Collected material:
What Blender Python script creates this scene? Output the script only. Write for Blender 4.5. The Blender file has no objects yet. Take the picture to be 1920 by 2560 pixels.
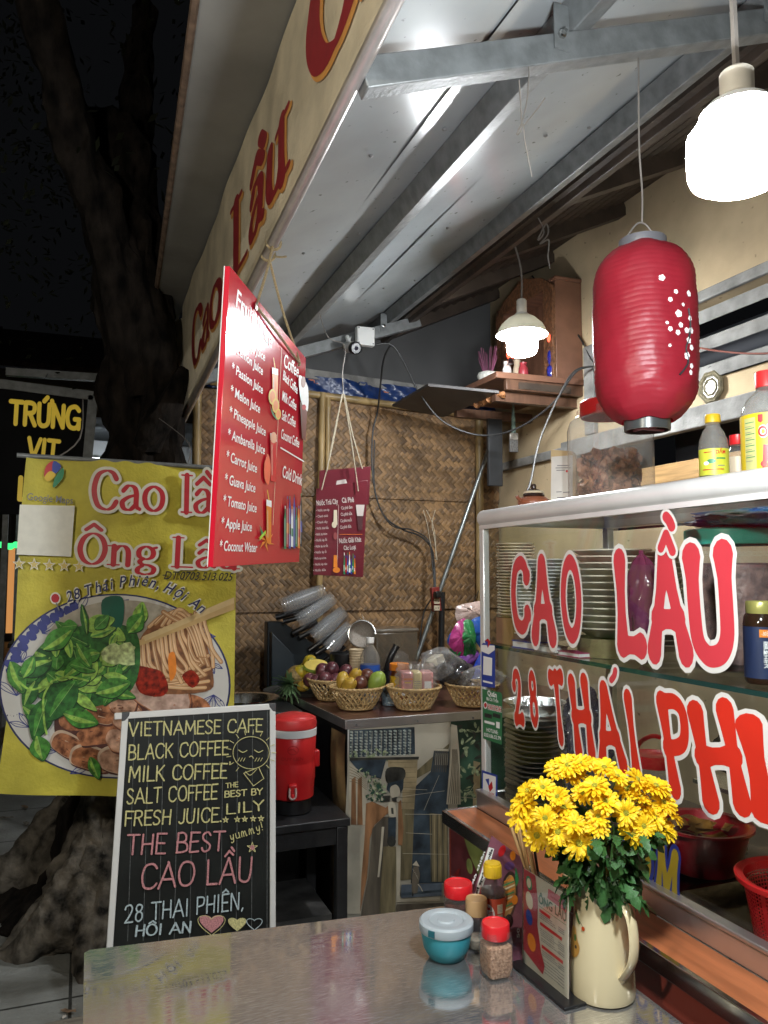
import bpy, bmesh, math, random, unicodedata
from mathutils import Vector as V, Matrix, noise
R = math.radians
PI = math.pi
rnd = random.Random(11)
U = rnd.uniform
S = bpy.context.scene
COL = S.collection

# ---------------------------------------------------------------- camera, night sky, exposure
F_PX, PITCH, YAW, EYE = 1962.0, math.atan(150 / 1962.0), R(20.95), 1.5
cam = bpy.data.cameras.new('camera')
cam.sensor_fit = 'HORIZONTAL'; cam.sensor_width = 36; cam.lens = 36 * F_PX / 1920
cam.clip_start = 0.02; cam.clip_end = 400
camo = bpy.data.objects.new('camera', cam); COL.objects.link(camo)
camo.location = (0, 0, EYE); camo.rotation_euler = (PI / 2 + PITCH, 0, -YAW)
S.camera = camo
w = bpy.data.worlds.new('World'); S.world = w; w.use_nodes = True
bg = w.node_tree.nodes['Background']
bg.inputs[0].default_value = (.62, .66, .75, 1); bg.inputs[1].default_value = .0025
S.view_settings.view_transform = 'Standard'; S.view_settings.look = 'None'
S.view_settings.exposure = 0.95; S.view_settings.gamma = 1
S.cycles.use_denoising = True
S.cycles.max_bounces = 10; S.cycles.diffuse_bounces = 5; S.cycles.glossy_bounces = 5
S.cycles.transparent_max_bounces = 40; S.cycles.transmission_bounces = 8
S.cycles.sample_clamp_indirect = 6
S.cycles.caustics_reflective = False; S.cycles.caustics_refractive = False
BIG_L, SMALL_L, FILL_L = 400.0, 170.0, 520.0          # radiance of the LED bulbs, the last one an added fill

# ---------------------------------------------------------------- from the photograph's pixels to places
def ray(px, py):
    a, b = (px - 960) / F_PX, (1280 - py) / F_PX
    f = math.cos(PITCH) - b * math.sin(PITCH); u = math.sin(PITCH) + b * math.cos(PITCH)
    return V((a * math.cos(YAW) + f * math.sin(YAW), -a * math.sin(YAW) + f * math.cos(YAW), u))
EY = V((0, 0, EYE))
def atx(px, py, x): d = ray(px, py); return EY + d * (x / d.x)
def aty(px, py, y): d = ray(px, py); return EY + d * (y / d.y)
def atz(px, py, z): d = ray(px, py); return EY + d * ((z - EYE) / d.z)

# ---------------------------------------------------------------- materials
MATS = {}
def nodes(name):
    m = bpy.data.materials.new(name); m.use_nodes = True
    nt = m.node_tree; return m, nt, nt.nodes['Principled BSDF']
def N(nt, t, **k):
    n = nt.nodes.new(t)
    for a, b in k.items():
        if a[0] == 'i' and a[1:].isdigit(): n.inputs[int(a[1:])].default_value = b
        else: setattr(n, a, b)
    return n
def mat(name, col, rough=.5, metal=0., var=.12, vs=9., bump=0., bs=60., spec=.5, sc=(1, 1, 1), emit=0., col2=None, coat=0., rv=0., sss=0., detail=4., specks=0.):
    if name in MATS: return MATS[name]
    m, nt, p = nodes(name); L = nt.links.new
    p.inputs['Roughness'].default_value = rough; p.inputs['Metallic'].default_value = metal
    p.inputs['Specular IOR Level'].default_value = spec; p.inputs['Coat Weight'].default_value = coat
    p.inputs['Coat Roughness'].default_value = .08
    p.inputs['Base Color'].default_value = (*col, 1)
    tc = N(nt, 'ShaderNodeTexCoord'); mp = N(nt, 'ShaderNodeMapping'); mp.inputs['Scale'].default_value = sc
    L(tc.outputs['Object'], mp.inputs[0])
    if var or col2:
        nz = N(nt, 'ShaderNodeTexNoise'); nz.inputs['Scale'].default_value = vs; nz.inputs['Detail'].default_value = detail
        L(mp.outputs[0], nz.inputs['Vector'])
        cr = N(nt, 'ShaderNodeValToRGB'); e = cr.color_ramp.elements
        e[0].position = .32; e[1].position = .68
        c2 = col2 or col
        e[0].color = (*[max(0, c * (1 - var)) for c in col], 1); e[1].color = (*[min(1, c * (1 + var)) for c in c2], 1)
        L(nz.outputs[0], cr.inputs[0]); L(cr.outputs[0], p.inputs['Base Color'])
        if rv:
            mr = N(nt, 'ShaderNodeMapRange'); mr.inputs[3].default_value = max(.02, rough - rv); mr.inputs[4].default_value = rough + rv
            mr.inputs[1].default_value = .3; mr.inputs[2].default_value = .7
            L(nz.outputs[0], mr.inputs[0]); L(mr.outputs[0], p.inputs['Roughness'])
    if specks:
        n3 = N(nt, 'ShaderNodeTexNoise', i2=specks, i3=2.0); L(tc.outputs['Object'], n3.inputs['Vector'])
        c3 = N(nt, 'ShaderNodeValToRGB'); c3.color_ramp.elements[0].position = .70; c3.color_ramp.elements[1].position = .76; c3.color_ramp.elements[0].color = (1, 1, 1, 1); c3.color_ramp.elements[1].color = (.25, .24, .22, 1)
        m3 = N(nt, 'ShaderNodeMix', data_type='RGBA', blend_type='MULTIPLY'); m3.inputs[0].default_value = .8
        L(n3.outputs[0], c3.inputs[0]); L(cr.outputs[0], m3.inputs[6]); L(c3.outputs[0], m3.inputs[7]); L(m3.outputs[2], p.inputs['Base Color'])
    if bump:
        n2 = N(nt, 'ShaderNodeTexNoise'); n2.inputs['Scale'].default_value = bs; n2.inputs['Detail'].default_value = 5
        L(mp.outputs[0], n2.inputs['Vector'])
        b = N(nt, 'ShaderNodeBump'); b.inputs['Strength'].default_value = min(1, bump); b.inputs['Distance'].default_value = .01
        L(n2.outputs[0], b.inputs['Height']); L(b.outputs[0], p.inputs['Normal'])
    if emit:
        p.inputs['Emission Color'].default_value = (*col, 1); p.inputs['Emission Strength'].default_value = emit
    if sss:
        p.inputs['Subsurface Weight'].default_value = sss; p.inputs['Subsurface Scale'].default_value = .01
    MATS[name] = m; return m
def clear(name, tint=(.97, .98, .98), rough=.03, ior=1.45, milk=0., milkcol=(.9, .9, .9)):
    """thin clear sheet: see-through, with a Fresnel reflection and optionally some milkiness"""
    if name in MATS: return MATS[name]
    m, nt, p = nodes(name); L = nt.links.new; out = nt.nodes['Material Output']; nt.nodes.remove(p)
    t = N(nt, 'ShaderNodeBsdfTransparent'); t.inputs[0].default_value = (*tint, 1)
    g = N(nt, 'ShaderNodeBsdfGlossy'); g.inputs['Roughness'].default_value = rough
    f = N(nt, 'ShaderNodeFresnel'); ge = N(nt, 'ShaderNodeNewGeometry'); io = N(nt, 'ShaderNodeMapRange')
    io.inputs[3].default_value = ior; io.inputs[4].default_value = 1 / ior      # the same reflection from either side of the sheet
    L(ge.outputs['Backfacing'], io.inputs[0]); L(io.outputs[0], f.inputs[0])
    mx = N(nt, 'ShaderNodeMixShader'); L(f.outputs[0], mx.inputs[0])
    base = t
    if milk:
        d = N(nt, 'ShaderNodeBsdfDiffuse'); d.inputs[0].default_value = (*milkcol, 1)
        tr = N(nt, 'ShaderNodeBsdfTranslucent'); tr.inputs[0].default_value = (*milkcol, 1)
        a = N(nt, 'ShaderNodeMixShader', i0=.5); L(d.outputs[0], a.inputs[1]); L(tr.outputs[0], a.inputs[2])
        b = N(nt, 'ShaderNodeMixShader', i0=milk); L(t.outputs[0], b.inputs[1]); L(a.outputs[0], b.inputs[2]); base = b
    L(base.outputs[0], mx.inputs[1]); L(g.outputs[0], mx.inputs[2]); L(mx.outputs[0], out.inputs[0])
    MATS[name] = m; return m
def cloth(name, col, trans=.3, rough=.6, var=.1, vs=12., bump=.1, bs=150., spec=.3):
    """fabric or paper that lets some light through"""
    if name in MATS: return MATS[name]
    m = mat(name, col, rough, 0, var, vs, bump, bs, spec); nt = m.node_tree; L = nt.links.new
    p = nt.nodes['Principled BSDF']; out = nt.nodes['Material Output']
    t = N(nt, 'ShaderNodeBsdfTranslucent'); t.inputs[0].default_value = (*col, 1)
    mx = N(nt, 'ShaderNodeMixShader', i0=trans); L(p.outputs[0], mx.inputs[1]); L(t.outputs[0], mx.inputs[2]); L(mx.outputs[0], out.inputs[0])
    return m
def glow(name, col, strength):
    m, nt, p = nodes(name); nt.nodes.remove(p)
    e = N(nt, 'ShaderNodeEmission'); e.inputs[0].default_value = (*col, 1); e.inputs[1].default_value = strength
    nt.links.new(e.outputs[0], nt.nodes['Material Output'].inputs[0]); return m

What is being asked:
Quote, please, every line of the material above from its start through the line that has "COL = S.collection", reproducing the words exactly and dropping any images.

Correct response:
What Blender Python script creates this scene? Output the script only. Write for Blender 4.5. The Blender file has no objects yet. Take the picture to be 1920 by 2560 pixels.
import bpy, bmesh, math, random, unicodedata
from mathutils import Vector as V, Matrix, noise
R = math.radians
PI = math.pi
rnd = random.Random(11)
U = rnd.uniform
S = bpy.context.scene
COL = S.collection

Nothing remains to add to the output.